Either I didn't explain well (Probably) or I drew a crappy diagram (also probable). I've built two working piston guns, so I understand the principles of pistons.

Instead of the pilot creating a pressure difference that allows the piston to get pushed back , the solenoid "pulls" the piston back, against the force exerted by the spring. (I am probably erroneous in calling the pipe a piston in this case, but bear with me)

It seems from your post that you thought that this idea is intended to pilot a sprinkler valve. It is not a pilot. No air is wasted. The sealing face (red) is against the barrel (kept there by a slight force due to the compression of the spring). When the "piston" is "pulled" back towards the bumper (orange) by the solenoid, (the spring with a current flowing through it (purple)), the "piston" no longer seals the barrel.
If this is still confusing, I'll work on another, hopefully better diagram.
Thanks for the feedback! :D

Posted: Thu Dec 27, 2007 3:35 pm
by MaxuS
Pilgrimman wrote:Either I didn't explain well (Probably) or I drew a crappy diagram (also probable). I've built two working piston guns, so I understand the principles of pistons.

Instead of the pilot creating a pressure difference that allows the piston to get pushed back , the solenoid "pulls" the piston back, against the force exerted by the spring. (I am probably erroneous in calling the pipe a piston in this case, but bear with me)

It seems from your post that you thought that this idea is intended to pilot a sprinkler valve. It is not a pilot. No air is wasted. The sealing face (red) is against the barrel (kept there by a slight force due to the compression of the spring). When the "piston" is "pulled" back towards the bumper (orange) by the solenoid, (the spring with a current flowing through it (purple)), the "piston" no longer seals the barrel.
If this is still confusing, I'll work on another, hopefully better diagram.
Thanks for the feedback! :D
Yeah, sorry about that, I realised that I wasn't thinking outside of the box and changed my post as quickly as possible after I realised what I was looking at. :D

Posted: Thu Dec 27, 2007 4:04 pm
by jackssmirkingrevenge
It would work, but I don't think you fully appreciate the forces involved.

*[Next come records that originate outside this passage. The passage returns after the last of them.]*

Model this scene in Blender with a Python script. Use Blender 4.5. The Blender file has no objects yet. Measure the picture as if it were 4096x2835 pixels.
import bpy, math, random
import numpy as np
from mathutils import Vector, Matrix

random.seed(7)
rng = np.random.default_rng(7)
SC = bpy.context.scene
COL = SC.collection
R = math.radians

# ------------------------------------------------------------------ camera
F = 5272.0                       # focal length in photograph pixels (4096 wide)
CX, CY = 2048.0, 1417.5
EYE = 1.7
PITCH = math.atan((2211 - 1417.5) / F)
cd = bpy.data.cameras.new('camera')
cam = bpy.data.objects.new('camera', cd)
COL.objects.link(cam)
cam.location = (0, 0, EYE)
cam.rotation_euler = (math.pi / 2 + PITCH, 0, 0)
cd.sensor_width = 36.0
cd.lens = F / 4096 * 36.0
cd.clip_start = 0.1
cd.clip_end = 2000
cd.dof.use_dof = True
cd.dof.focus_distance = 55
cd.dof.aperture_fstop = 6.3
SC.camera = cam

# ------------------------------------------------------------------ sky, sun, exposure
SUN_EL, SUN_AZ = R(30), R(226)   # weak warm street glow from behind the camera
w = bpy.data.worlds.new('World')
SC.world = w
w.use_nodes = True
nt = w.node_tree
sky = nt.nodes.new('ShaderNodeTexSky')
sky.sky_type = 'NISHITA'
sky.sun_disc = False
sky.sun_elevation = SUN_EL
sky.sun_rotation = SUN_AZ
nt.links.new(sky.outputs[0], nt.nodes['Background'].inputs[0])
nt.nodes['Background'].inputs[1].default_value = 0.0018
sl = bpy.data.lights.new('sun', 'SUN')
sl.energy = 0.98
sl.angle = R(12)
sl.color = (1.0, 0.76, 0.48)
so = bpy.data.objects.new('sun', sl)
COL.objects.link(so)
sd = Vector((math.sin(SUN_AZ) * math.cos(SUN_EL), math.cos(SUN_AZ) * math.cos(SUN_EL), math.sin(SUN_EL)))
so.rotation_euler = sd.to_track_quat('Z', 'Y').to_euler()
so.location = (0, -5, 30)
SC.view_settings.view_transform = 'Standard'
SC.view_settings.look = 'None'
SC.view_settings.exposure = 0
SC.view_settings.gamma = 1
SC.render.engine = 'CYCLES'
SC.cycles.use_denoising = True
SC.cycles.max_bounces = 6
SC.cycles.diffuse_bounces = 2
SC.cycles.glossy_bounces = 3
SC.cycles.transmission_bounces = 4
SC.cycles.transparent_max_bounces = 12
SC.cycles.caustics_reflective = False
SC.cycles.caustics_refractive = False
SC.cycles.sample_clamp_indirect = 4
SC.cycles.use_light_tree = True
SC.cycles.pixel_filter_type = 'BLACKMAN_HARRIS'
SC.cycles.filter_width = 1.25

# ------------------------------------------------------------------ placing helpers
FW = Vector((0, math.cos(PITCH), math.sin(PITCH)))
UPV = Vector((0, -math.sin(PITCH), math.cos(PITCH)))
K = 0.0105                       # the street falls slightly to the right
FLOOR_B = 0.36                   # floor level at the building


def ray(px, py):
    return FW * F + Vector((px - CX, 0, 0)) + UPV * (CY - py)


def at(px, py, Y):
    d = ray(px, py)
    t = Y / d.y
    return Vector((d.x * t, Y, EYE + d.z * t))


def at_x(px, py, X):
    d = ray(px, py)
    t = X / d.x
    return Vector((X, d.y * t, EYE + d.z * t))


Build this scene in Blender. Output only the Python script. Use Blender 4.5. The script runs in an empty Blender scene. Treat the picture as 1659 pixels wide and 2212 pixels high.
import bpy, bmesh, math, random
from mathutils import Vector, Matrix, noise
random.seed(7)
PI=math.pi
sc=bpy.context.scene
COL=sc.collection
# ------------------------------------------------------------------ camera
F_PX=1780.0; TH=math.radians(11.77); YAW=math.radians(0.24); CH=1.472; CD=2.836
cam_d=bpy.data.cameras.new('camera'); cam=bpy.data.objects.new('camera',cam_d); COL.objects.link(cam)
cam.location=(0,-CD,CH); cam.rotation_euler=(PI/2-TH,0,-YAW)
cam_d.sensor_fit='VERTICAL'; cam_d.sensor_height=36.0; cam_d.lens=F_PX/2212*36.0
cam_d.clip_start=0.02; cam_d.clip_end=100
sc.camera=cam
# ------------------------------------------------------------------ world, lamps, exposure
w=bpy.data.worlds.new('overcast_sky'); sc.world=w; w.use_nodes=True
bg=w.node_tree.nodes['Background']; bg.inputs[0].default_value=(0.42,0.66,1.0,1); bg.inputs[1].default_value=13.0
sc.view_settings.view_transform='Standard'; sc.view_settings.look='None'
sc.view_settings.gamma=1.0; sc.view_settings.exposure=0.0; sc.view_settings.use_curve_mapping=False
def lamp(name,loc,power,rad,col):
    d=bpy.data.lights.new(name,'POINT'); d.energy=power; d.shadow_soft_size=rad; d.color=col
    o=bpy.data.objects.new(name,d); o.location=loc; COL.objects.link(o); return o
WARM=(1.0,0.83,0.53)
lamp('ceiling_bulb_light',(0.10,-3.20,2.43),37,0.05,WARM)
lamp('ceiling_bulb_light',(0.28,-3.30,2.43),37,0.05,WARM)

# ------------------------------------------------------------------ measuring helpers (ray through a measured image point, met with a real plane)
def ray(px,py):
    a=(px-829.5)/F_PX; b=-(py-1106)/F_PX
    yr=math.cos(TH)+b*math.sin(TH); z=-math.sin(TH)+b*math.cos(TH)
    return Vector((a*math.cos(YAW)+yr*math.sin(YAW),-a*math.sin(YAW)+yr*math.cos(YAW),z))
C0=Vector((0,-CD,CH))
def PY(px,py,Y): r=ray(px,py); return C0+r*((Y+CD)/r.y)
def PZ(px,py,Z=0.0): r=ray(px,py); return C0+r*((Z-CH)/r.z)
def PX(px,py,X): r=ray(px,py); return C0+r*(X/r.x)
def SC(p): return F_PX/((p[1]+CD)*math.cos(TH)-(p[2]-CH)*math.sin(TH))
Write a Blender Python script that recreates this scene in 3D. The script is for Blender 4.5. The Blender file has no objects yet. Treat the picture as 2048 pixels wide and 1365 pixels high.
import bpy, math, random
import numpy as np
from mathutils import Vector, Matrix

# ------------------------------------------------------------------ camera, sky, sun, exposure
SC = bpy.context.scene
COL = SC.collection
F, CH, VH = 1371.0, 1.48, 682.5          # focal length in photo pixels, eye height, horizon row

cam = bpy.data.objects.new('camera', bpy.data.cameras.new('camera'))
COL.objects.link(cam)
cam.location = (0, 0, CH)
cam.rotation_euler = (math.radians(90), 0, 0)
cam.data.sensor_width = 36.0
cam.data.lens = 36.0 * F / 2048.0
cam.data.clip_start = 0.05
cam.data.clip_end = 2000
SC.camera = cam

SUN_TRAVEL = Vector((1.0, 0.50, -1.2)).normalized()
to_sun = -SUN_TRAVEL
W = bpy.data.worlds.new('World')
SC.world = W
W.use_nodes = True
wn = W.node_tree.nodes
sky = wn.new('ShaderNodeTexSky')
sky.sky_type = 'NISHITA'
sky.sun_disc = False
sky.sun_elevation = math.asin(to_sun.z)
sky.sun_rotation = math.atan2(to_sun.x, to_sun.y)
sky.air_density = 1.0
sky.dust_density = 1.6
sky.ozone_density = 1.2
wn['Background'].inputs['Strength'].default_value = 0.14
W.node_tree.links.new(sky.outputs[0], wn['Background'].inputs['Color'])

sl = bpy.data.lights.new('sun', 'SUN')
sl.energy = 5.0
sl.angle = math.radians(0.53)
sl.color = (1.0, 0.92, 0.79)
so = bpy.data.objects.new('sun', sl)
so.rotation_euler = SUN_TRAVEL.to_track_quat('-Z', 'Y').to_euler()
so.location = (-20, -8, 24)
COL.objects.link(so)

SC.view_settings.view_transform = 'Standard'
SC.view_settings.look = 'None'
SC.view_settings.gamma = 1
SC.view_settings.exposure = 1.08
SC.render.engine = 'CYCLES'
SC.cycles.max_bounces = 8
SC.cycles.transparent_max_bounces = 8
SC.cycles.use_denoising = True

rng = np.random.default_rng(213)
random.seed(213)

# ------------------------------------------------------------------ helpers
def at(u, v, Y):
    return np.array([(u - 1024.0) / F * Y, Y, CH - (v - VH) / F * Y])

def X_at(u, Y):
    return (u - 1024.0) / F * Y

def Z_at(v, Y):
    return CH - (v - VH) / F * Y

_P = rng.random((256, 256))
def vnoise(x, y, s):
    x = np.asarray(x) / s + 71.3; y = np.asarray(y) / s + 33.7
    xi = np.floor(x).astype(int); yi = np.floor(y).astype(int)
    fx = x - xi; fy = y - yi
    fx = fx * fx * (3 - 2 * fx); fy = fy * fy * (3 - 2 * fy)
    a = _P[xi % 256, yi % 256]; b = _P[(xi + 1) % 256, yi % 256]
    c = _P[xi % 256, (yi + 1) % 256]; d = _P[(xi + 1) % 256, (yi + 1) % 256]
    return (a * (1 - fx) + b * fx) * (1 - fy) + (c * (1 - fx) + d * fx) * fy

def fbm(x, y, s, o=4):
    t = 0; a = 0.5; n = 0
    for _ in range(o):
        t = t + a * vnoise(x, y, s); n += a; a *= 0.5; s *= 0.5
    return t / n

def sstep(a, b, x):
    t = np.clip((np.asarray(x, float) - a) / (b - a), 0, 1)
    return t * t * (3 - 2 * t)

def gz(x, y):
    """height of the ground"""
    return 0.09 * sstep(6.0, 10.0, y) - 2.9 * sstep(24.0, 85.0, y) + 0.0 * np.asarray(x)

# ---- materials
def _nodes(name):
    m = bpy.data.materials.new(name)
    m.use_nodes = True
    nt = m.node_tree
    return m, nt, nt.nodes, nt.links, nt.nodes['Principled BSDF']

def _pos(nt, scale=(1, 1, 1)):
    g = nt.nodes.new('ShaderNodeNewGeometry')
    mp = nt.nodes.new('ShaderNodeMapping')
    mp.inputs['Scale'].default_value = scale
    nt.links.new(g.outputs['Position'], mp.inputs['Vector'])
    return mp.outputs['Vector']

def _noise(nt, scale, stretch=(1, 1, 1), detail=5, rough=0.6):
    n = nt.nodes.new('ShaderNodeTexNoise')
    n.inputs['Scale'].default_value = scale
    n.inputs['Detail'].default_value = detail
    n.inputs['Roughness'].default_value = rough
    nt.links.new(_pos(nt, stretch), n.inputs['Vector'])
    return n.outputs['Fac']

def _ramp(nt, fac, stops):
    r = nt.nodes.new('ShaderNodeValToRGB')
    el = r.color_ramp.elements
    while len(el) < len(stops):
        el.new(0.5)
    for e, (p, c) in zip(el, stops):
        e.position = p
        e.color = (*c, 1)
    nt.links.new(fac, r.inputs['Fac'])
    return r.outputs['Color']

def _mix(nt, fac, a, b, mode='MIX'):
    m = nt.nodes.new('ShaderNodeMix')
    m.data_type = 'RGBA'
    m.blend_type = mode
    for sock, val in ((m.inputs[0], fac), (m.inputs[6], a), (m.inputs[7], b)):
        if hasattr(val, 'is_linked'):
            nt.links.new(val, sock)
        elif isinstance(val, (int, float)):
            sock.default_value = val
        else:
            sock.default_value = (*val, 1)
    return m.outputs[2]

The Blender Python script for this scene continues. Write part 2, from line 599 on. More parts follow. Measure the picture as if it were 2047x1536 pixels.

In order to fire a 4.5mm BB launcher at 100 psi, the solenoid would have to exert a force of aroud 2.5 lbs, which is fairly reasonable. For a say 3/4" launcher at the same pressure, that solenoid needs a force of almost 45 lbs to open the valve - so unless you have ridiculously huge solenoids, it's only practical for small calibre launchers at relatively low pressures.

You can however use the solenoid to accelerate a hammer that knocks the valve open through momentum, as opposed to using it directly.

Posted: Thu Dec 27, 2007 4:08 pm
by Pilgrimman
I was hoping to use it for small stuff. If I want to shoot 3/4" stuff, I'll just stick with my (air) piston gun! I was hoping to build a gun to break the sound barrier using reasonable pressures, but it'll probably never happen. Thanks for the input! :D

Posted: Thu Dec 27, 2007 4:12 pm
by jackssmirkingrevenge
Pilgrimman wrote:I was hoping to build a gun to break the sound barrier using reasonable pressures
That would need high pressure in the 400 psi+ region, as well as a super efficient valve like a burst disk. I think this system would be more suitable for someone trying to make a small calibre automatic.